Brief. Quote precisely the run of lines opening with the line containing "LBU0, LBN, -T, 0, 2.7, FR)" and closing with the line containing "b.build('pull_handle', M['brass'], r4, smooth=True)", and nothing else.

-- start Data listing --

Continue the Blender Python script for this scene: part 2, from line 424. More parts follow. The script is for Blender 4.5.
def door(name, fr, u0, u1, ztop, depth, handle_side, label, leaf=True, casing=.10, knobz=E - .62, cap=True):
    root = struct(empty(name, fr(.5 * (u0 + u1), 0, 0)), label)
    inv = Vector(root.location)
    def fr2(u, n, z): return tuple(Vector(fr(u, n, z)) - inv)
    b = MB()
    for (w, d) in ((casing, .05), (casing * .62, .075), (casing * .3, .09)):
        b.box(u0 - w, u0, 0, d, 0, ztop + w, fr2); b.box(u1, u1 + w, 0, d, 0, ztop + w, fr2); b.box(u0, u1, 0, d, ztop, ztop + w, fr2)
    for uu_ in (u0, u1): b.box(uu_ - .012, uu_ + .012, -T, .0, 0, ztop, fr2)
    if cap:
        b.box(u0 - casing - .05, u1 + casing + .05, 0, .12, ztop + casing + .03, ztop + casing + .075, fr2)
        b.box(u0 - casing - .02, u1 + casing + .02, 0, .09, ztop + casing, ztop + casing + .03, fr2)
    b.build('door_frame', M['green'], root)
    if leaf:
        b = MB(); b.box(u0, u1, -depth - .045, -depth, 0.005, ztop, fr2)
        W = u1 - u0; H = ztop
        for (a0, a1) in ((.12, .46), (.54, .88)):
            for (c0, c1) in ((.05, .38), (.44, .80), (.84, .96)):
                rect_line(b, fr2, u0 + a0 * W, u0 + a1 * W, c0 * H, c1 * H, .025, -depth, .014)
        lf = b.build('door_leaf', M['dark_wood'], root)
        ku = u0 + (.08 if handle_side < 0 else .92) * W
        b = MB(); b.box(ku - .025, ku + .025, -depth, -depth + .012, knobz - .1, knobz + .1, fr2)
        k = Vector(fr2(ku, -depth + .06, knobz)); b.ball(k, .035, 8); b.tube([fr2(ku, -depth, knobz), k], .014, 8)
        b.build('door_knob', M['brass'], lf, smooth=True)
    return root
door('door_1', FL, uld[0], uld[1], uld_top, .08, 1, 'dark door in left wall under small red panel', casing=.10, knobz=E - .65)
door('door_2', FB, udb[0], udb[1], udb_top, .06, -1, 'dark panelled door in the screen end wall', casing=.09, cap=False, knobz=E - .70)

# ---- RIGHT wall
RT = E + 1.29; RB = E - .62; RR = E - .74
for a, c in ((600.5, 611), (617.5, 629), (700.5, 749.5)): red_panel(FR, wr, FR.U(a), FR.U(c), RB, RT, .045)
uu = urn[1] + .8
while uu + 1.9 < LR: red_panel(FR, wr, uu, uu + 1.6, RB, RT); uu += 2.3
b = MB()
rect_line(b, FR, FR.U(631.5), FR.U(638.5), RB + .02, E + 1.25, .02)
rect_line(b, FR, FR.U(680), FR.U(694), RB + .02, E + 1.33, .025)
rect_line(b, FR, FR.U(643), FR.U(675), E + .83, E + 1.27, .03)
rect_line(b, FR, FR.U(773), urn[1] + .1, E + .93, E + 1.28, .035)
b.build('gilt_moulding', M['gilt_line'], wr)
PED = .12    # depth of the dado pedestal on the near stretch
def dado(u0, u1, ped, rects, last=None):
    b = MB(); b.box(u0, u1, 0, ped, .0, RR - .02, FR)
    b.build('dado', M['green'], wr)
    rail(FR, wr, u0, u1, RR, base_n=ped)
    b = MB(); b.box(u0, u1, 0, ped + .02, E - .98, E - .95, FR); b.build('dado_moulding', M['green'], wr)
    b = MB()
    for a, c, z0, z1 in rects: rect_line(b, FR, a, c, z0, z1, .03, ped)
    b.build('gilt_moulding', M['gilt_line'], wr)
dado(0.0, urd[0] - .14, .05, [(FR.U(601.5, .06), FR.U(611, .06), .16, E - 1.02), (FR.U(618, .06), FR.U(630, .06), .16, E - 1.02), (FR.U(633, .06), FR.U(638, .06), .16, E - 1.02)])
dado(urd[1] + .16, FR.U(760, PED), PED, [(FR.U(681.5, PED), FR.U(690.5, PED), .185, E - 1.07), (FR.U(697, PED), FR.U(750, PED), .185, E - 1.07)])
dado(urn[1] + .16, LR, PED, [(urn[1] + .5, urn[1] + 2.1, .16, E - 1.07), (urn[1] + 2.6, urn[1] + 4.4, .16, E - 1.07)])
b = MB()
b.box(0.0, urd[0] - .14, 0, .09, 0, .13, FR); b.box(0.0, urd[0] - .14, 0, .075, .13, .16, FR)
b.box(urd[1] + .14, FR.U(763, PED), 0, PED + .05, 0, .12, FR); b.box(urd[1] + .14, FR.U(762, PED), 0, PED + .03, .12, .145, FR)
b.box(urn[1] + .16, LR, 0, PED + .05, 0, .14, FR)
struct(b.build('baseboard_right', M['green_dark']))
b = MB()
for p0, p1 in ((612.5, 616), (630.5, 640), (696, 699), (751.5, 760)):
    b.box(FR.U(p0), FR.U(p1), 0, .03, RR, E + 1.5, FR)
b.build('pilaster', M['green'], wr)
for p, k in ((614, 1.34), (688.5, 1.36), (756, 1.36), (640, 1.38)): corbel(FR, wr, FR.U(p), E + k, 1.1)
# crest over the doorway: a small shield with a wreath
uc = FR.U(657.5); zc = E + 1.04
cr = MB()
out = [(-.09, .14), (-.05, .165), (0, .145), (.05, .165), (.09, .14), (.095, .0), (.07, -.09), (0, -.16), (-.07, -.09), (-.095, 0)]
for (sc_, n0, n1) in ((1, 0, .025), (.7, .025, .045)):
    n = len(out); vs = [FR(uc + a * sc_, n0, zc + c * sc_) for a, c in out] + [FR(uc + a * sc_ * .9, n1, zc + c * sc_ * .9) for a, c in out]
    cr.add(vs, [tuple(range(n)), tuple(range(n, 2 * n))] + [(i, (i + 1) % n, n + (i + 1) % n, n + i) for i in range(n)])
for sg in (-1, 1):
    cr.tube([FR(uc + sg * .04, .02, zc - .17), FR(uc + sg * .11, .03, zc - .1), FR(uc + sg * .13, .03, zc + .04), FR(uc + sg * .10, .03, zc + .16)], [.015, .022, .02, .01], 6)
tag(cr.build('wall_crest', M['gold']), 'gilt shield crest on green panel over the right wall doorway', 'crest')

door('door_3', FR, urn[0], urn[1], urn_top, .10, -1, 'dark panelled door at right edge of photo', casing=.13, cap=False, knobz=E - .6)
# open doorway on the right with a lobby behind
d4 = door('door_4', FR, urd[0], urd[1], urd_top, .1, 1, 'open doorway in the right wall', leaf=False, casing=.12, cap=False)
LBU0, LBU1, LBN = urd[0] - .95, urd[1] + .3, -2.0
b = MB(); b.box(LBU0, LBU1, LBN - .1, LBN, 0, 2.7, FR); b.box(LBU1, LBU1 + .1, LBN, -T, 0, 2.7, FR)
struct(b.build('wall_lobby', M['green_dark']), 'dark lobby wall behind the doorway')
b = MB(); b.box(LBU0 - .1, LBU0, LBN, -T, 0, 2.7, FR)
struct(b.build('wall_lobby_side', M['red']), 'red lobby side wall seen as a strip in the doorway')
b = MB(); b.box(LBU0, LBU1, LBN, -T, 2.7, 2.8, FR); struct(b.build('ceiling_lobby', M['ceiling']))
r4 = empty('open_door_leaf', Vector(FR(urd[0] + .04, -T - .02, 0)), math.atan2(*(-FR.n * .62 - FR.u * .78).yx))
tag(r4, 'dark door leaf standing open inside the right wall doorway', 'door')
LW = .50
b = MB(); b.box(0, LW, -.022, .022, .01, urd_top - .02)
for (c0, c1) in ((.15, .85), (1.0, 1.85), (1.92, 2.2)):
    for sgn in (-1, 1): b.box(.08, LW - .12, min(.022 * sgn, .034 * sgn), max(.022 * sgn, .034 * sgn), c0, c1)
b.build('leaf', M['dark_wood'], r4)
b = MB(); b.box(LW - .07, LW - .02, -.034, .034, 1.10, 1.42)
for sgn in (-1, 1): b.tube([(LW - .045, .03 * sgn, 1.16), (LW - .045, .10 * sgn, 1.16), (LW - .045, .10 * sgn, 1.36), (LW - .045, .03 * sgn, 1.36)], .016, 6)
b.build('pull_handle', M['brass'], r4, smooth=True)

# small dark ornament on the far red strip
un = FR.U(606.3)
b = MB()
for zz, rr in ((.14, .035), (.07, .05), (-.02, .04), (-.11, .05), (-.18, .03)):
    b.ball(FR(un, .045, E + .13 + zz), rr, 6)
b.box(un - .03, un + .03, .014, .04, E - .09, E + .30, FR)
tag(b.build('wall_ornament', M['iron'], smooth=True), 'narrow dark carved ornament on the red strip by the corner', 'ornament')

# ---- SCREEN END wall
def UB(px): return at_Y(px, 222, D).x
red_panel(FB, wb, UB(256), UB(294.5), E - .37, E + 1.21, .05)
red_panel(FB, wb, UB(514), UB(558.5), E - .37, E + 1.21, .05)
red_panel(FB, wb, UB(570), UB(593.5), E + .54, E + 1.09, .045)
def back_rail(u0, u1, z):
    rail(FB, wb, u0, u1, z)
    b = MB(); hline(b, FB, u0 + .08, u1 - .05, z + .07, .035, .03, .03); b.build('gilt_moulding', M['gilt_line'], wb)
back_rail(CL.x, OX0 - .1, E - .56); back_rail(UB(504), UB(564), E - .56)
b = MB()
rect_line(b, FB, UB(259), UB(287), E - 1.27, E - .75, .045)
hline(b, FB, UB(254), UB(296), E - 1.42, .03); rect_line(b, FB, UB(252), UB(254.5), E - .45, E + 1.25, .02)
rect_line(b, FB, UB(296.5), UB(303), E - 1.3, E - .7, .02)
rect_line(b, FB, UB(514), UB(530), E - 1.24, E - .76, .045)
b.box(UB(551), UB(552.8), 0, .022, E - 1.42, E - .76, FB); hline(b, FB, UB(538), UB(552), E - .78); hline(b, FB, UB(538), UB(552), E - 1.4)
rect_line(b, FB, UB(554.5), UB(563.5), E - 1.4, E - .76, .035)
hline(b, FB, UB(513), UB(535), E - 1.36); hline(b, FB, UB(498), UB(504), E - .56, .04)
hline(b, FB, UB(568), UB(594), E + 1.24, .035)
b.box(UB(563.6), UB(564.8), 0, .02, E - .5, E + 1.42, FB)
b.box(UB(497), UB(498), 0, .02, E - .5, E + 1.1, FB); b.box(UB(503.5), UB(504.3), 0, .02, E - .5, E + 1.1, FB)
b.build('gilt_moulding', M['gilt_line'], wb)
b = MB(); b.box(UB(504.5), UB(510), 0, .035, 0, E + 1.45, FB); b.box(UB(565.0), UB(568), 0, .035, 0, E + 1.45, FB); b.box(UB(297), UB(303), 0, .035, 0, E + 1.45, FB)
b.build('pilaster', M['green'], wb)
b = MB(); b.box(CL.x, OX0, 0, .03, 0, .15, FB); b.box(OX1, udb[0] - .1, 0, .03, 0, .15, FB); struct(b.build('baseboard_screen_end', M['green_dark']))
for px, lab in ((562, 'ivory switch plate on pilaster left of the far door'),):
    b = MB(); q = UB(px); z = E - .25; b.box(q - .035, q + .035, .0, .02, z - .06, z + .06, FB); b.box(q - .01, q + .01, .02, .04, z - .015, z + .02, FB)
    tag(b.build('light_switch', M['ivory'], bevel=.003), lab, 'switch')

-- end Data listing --
-- start Data listing --

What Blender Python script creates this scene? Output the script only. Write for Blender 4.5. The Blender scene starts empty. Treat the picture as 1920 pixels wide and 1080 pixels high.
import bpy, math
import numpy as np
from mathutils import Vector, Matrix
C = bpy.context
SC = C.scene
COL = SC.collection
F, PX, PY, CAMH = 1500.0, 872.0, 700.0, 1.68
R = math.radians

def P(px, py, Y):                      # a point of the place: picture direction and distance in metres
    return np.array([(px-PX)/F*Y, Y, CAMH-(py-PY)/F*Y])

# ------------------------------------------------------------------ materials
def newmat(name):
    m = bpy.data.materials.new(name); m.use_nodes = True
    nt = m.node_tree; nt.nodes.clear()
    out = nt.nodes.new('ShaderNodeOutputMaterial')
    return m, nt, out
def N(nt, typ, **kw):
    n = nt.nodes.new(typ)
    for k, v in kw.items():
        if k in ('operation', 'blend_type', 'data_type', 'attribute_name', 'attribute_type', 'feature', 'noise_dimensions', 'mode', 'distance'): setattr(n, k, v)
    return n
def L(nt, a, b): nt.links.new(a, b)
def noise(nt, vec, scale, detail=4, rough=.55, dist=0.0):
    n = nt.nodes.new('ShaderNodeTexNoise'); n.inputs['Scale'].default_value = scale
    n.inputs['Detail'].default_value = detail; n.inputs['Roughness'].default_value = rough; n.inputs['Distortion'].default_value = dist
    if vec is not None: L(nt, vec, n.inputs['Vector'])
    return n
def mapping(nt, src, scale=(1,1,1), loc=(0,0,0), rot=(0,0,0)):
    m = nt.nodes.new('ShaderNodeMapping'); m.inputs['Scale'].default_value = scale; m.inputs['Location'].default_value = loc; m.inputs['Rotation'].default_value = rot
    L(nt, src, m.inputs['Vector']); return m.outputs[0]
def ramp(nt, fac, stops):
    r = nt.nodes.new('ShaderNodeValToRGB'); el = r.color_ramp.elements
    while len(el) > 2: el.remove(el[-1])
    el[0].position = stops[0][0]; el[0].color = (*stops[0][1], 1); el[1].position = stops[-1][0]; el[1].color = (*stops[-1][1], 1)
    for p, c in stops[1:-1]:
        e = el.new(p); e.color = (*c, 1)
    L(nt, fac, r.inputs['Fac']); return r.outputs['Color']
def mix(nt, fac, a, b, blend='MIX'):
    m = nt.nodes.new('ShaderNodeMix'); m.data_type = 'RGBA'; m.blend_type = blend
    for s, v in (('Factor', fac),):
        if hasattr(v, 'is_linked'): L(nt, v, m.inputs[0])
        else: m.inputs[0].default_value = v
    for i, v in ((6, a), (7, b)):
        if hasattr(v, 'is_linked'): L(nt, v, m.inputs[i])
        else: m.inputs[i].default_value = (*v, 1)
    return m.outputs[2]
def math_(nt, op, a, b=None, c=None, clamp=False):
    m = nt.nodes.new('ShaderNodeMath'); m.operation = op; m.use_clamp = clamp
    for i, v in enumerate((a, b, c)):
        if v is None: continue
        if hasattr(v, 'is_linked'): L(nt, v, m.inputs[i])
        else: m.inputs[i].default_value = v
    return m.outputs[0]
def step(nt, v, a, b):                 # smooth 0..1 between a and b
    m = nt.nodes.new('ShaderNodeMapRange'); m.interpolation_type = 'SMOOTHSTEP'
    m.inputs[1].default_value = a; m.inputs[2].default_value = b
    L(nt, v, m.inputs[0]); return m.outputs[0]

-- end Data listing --

Expected answer.
b = MB(); b.box(LBU0 - .1, LBU0, LBN, -T, 0, 2.7, FR)
struct(b.build('wall_lobby_side', M['red']), 'red lobby side wall seen as a strip in the doorway')
b = MB(); b.box(LBU0, LBU1, LBN, -T, 2.7, 2.8, FR); struct(b.build('ceiling_lobby', M['ceiling']))
r4 = empty('open_door_leaf', Vector(FR(urd[0] + .04, -T - .02, 0)), math.atan2(*(-FR.n * .62 - FR.u * .78).yx))
tag(r4, 'dark door leaf standing open inside the right wall doorway', 'door')
LW = .50
b = MB(); b.box(0, LW, -.022, .022, .01, urd_top - .02)
for (c0, c1) in ((.15, .85), (1.0, 1.85), (1.92, 2.2)):
    for sgn in (-1, 1): b.box(.08, LW - .12, min(.022 * sgn, .034 * sgn), max(.022 * sgn, .034 * sgn), c0, c1)
b.build('leaf', M['dark_wood'], r4)
b = MB(); b.box(LW - .07, LW - .02, -.034, .034, 1.10, 1.42)
for sgn in (-1, 1): b.tube([(LW - .045, .03 * sgn, 1.16), (LW - .045, .10 * sgn, 1.16), (LW - .045, .10 * sgn, 1.36), (LW - .045, .03 * sgn, 1.36)], .016, 6)
b.build('pull_handle', M['brass'], r4, smooth=True)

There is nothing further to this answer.